Another example is successive tosses of the same coin. It is natural to model them as iid, for each toss has the same probability $p$ of heads, and past tosses do not affect future ones. If this assumption holds, the Law of Large Numbers implies that the number of heads in $N$ tosses will be close to $pN$ for large $N$.

The problem is that, in the actual world, we can never know with certainty that a given sequence of trials is iid. This is precisely Hume’s point. Even successive tosses of the same coin cannot be guaranteed to be iid: the physical laws governing the coin might suddenly change so that heads occurs with probability 1.

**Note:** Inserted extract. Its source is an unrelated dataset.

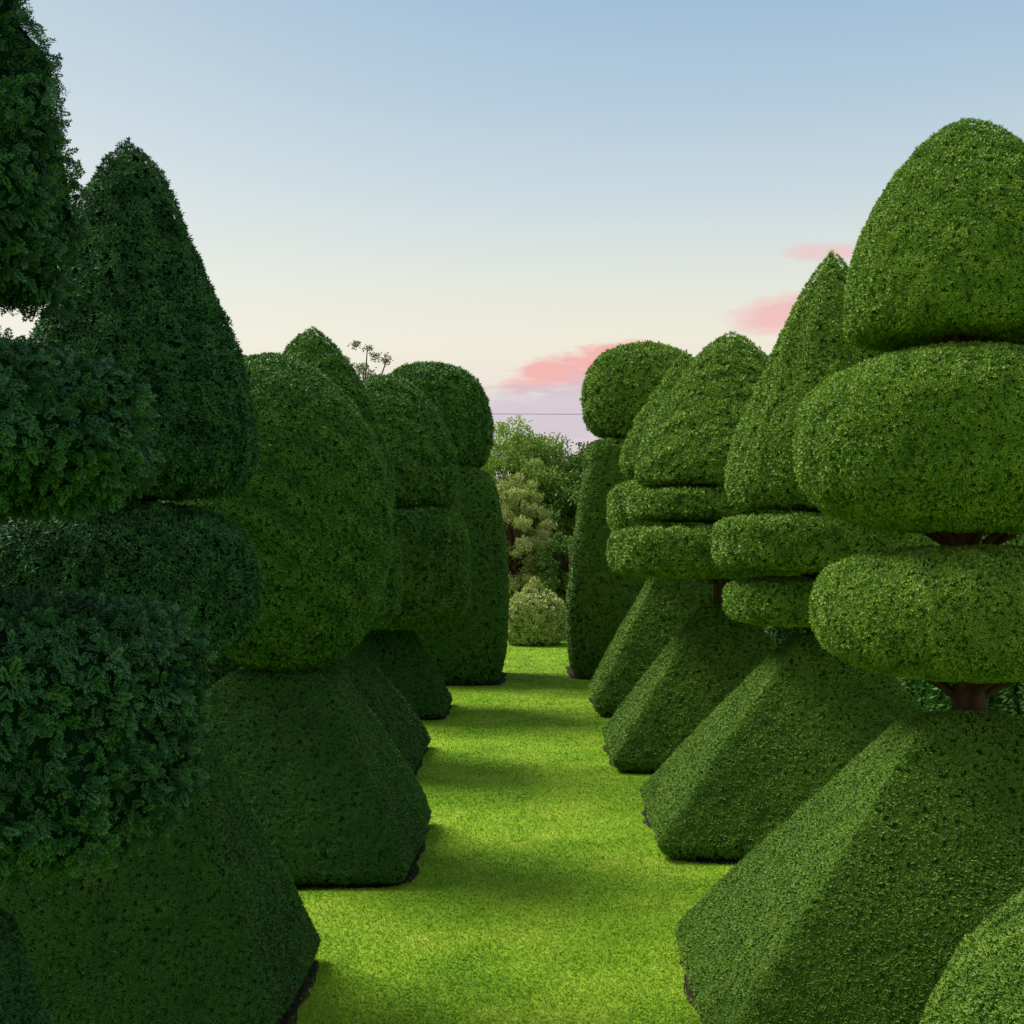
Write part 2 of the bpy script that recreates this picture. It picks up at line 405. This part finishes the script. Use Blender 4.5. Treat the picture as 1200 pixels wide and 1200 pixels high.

Hence the claim that successive tosses are iid assumes the uniformity of time. In practice, interpreting the Law of Large Numbers as “empirical probability converges to mathematical probability” implicitly assumes the uniformity of time. Yet the uniformity of time is not a theorem of pure mathematics but an assumption from physics or metaphysics. We may express this schematically:

Law of Large Numbers (mathematics / a priori) + uniformity of time assumption (physics or metaphysics / empirical) ⇒ Commonly presented Law of Large Numbers (empirical)

Thus the misunderstanding surrounding the Law of Large Numbers arises from an ambiguous mixing of a mathematical theorem with a metaphysical assumption. I too found the law difficult to understand as a student for precisely this reason, so I have written this post to clarify the point.